Least squares residuals are given in the basic form:
$$r_i = y_i - f(x_i, \theta)$$ where $y_i$ is the observation and $f(x_i,\theta)$ is the value predicted by the model. I came across another form as follows
$$ r_i = y_{t_i} - y_{t_{i-1}} - f(x_{t_{i-1}}, \theta)\Delta_{t_{i-1}} $$ where $t_k$ is the time of observation, $y_k$ is the observation and $f$ is as before, and $\Delta_{t_{i-1}}$ is the difference in times $t_i$ and $t_{i-1}$.
I feel quite daft at the moment for not immediately seeing why theres a reason to use this second form. However, thought perhaps someone here could enlighten me, perhaps with an intuitive or rigorous explanation.

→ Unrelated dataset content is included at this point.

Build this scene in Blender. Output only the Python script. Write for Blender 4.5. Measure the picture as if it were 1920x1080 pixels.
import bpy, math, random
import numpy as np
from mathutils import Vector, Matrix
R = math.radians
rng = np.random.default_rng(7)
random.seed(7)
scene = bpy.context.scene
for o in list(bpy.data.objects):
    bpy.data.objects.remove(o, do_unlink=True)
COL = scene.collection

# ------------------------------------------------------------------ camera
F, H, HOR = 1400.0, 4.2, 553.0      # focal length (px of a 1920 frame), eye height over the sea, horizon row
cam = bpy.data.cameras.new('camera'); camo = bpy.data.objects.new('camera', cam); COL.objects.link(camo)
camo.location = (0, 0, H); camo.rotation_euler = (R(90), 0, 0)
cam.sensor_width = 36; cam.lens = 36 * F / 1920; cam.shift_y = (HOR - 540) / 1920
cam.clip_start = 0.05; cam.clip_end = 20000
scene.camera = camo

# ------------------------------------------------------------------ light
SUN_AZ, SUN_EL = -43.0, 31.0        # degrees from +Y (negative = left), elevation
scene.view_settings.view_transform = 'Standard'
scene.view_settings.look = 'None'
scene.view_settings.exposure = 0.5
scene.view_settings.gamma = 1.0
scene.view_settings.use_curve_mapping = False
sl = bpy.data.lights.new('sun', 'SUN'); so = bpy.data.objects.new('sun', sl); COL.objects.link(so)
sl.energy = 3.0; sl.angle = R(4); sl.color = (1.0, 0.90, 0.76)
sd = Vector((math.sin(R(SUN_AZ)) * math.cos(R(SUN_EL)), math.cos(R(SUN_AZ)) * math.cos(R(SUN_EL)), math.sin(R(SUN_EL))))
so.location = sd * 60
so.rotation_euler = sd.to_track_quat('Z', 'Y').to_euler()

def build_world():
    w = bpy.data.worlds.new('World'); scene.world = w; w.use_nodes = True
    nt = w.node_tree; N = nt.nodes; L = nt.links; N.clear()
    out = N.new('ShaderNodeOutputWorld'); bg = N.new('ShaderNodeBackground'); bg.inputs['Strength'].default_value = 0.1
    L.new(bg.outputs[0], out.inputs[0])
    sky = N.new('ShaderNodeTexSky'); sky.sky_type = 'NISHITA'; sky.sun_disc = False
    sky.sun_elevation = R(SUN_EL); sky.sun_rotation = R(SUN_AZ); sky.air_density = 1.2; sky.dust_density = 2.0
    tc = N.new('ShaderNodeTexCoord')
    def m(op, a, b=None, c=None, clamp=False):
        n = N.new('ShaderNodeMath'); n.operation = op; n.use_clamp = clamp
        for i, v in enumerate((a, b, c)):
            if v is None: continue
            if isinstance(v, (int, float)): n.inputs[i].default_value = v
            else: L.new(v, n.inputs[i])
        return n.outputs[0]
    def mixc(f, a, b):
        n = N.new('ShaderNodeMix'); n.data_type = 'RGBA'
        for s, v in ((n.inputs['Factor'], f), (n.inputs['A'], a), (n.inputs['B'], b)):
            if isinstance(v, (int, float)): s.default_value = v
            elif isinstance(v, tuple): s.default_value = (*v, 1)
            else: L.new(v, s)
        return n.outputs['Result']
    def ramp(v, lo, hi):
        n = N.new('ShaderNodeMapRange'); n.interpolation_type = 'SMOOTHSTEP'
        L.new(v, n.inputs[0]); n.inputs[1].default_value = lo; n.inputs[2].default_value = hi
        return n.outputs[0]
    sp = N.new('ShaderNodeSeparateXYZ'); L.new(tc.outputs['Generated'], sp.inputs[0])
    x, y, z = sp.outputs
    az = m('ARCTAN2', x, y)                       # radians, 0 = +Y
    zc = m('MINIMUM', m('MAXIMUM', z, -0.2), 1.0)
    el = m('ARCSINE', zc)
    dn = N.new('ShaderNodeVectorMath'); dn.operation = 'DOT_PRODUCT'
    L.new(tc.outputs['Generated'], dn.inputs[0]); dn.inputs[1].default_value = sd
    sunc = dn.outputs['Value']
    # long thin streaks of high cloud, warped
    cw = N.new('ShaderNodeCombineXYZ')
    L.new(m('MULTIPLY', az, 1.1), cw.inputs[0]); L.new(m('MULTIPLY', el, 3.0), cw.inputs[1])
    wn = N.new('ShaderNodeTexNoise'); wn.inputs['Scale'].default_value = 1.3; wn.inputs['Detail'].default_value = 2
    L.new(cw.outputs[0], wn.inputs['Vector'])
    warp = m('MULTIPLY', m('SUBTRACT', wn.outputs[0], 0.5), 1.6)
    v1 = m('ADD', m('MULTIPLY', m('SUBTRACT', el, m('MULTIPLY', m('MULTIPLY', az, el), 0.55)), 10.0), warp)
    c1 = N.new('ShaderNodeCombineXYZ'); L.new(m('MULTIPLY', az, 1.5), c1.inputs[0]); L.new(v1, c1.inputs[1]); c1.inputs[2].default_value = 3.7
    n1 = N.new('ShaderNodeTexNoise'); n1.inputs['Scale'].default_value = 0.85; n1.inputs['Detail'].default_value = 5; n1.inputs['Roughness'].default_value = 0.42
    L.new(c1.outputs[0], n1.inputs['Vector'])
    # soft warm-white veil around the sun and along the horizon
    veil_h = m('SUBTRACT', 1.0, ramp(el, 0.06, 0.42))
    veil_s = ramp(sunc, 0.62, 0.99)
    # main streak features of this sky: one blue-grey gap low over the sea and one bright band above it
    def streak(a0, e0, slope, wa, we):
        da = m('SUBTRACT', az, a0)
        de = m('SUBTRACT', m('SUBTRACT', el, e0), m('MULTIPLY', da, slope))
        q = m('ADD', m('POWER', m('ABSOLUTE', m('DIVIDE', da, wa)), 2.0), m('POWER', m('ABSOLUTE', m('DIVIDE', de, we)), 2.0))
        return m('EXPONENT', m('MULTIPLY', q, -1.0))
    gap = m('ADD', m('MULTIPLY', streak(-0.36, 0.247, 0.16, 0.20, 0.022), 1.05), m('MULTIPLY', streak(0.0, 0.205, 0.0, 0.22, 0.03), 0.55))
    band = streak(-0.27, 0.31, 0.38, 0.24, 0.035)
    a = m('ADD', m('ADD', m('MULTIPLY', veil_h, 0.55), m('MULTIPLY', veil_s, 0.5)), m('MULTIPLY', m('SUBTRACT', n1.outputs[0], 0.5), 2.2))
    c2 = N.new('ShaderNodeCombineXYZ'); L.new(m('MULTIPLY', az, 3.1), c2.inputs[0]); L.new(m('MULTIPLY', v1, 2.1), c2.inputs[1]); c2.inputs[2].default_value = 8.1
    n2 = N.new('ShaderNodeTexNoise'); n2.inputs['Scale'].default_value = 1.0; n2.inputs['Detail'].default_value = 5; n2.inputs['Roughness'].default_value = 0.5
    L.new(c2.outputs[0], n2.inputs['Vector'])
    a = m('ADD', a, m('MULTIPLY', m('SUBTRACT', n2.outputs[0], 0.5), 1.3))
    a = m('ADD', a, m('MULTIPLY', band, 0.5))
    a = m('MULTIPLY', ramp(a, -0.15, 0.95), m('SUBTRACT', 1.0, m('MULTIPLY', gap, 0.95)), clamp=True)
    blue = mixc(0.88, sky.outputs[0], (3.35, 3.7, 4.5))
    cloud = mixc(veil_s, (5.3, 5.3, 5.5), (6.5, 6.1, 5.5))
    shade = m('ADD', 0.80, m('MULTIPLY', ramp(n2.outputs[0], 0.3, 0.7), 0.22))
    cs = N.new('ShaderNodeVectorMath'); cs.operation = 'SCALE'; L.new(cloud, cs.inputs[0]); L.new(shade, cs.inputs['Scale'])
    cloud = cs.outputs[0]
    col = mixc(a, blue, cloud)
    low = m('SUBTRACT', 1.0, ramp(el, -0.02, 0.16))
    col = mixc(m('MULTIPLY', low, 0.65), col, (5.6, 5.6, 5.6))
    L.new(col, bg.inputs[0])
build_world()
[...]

I think it needs to be clarified in the question what the model is before this can be answered with certainty. Based on your comment about the observations arising from a discretization, I think the residual in your answer is based on an argument that is similar to the following:
Consider the initial value problem $$ \frac{dy}{dt} = f(y,t), \qquad t_0 \le t \le T, \qquad y(t_0)=y_0. $$
If you wanted to evaluate this on the grid
$$ t_0 < t_1 < t_2 < \dots < t_n < T $$ with $t_n = t_0 + nh$ where $h$ is the step-size. For a single step, Euler's method gives
$$ y_{i+1} = y_i + h f(t_i, y_i). $$
where $h=t_{i+1}-t_i$. So if you were to predict $y_{i+1}$ from knowledge of $y_i$ and $f$, then your residual would just be the difference in these two quantities.